> [Supplied material]:
□ □ □ □ □

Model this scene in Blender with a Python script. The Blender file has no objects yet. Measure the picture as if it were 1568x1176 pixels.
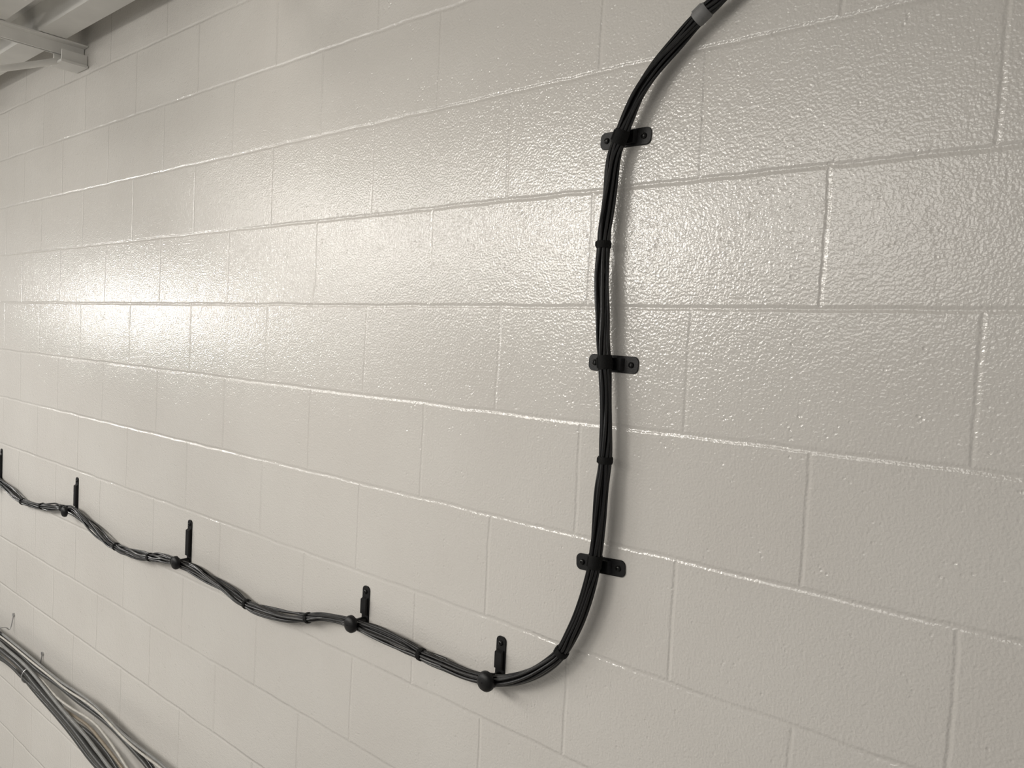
import bpy, math, random
import numpy as np
from mathutils import Vector, Matrix
random.seed(4)
sc=bpy.context.scene
try: sc.view_settings.view_transform='Standard'
except Exception: pass
Z0=2.4384
# ---------------- camera (solved from the block coursing) ----------------
CX,CY,CZ=0.198,-1.1353,-0.074+Z0
YAW,PIT,ROL,F=-0.7083,-0.0491,0.0505,1200.29
def axes(y,p,r):
    cy,sy=math.cos(y),math.sin(y);cp,sp=math.cos(p),math.sin(p);cr,sr=math.cos(r),math.sin(r)
    f=Vector((sy*cp,cy*cp,sp));rt=Vector((cy,-sy,0));up=rt.cross(f)
    return cr*rt+sr*up,-sr*rt+cr*up,f
RA,UA,FA=axes(YAW,PIT,ROL)
cam=bpy.data.cameras.new('camera');co=bpy.data.objects.new('camera',cam);sc.collection.objects.link(co)
cam.sensor_width=36;cam.lens=F/1568*36;cam.clip_start=.02
M=Matrix((RA,UA,-FA)).transposed().to_4x4();M.translation=Vector((CX,CY,CZ));co.matrix_world=M
sc.camera=co
def W(u,v,h=0.0):
    """survey: photo measurement -> world point on the plane standing h metres off the wall"""
    d=(u-784)/F*RA-(v-588)/F*UA+FA
    t=(-h-CY)/d.y
    return Vector((CX,CY,CZ))+t*d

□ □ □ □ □

> [Instructions for the task]: Word for word, quote the full listing, omitting every picture.

> [Result of this exercise]:
Model this scene in Blender with a Python script. The Blender file has no objects yet. Measure the picture as if it were 1568x1176 pixels.
import bpy, math, random
import numpy as np
from mathutils import Vector, Matrix
random.seed(4)
sc=bpy.context.scene
try: sc.view_settings.view_transform='Standard'
except Exception: pass
Z0=2.4384
# ---------------- camera (solved from the block coursing) ----------------
CX,CY,CZ=0.198,-1.1353,-0.074+Z0
YAW,PIT,ROL,F=-0.7083,-0.0491,0.0505,1200.29
def axes(y,p,r):
    cy,sy=math.cos(y),math.sin(y);cp,sp=math.cos(p),math.sin(p);cr,sr=math.cos(r),math.sin(r)
    f=Vector((sy*cp,cy*cp,sp));rt=Vector((cy,-sy,0));up=rt.cross(f)
    return cr*rt+sr*up,-sr*rt+cr*up,f
RA,UA,FA=axes(YAW,PIT,ROL)
cam=bpy.data.cameras.new('camera');co=bpy.data.objects.new('camera',cam);sc.collection.objects.link(co)
cam.sensor_width=36;cam.lens=F/1568*36;cam.clip_start=.02
M=Matrix((RA,UA,-FA)).transposed().to_4x4();M.translation=Vector((CX,CY,CZ));co.matrix_world=M
sc.camera=co
def W(u,v,h=0.0):
    """survey: photo measurement -> world point on the plane standing h metres off the wall"""
    d=(u-784)/F*RA-(v-588)/F*UA+FA
    t=(-h-CY)/d.y
    return Vector((CX,CY,CZ))+t*d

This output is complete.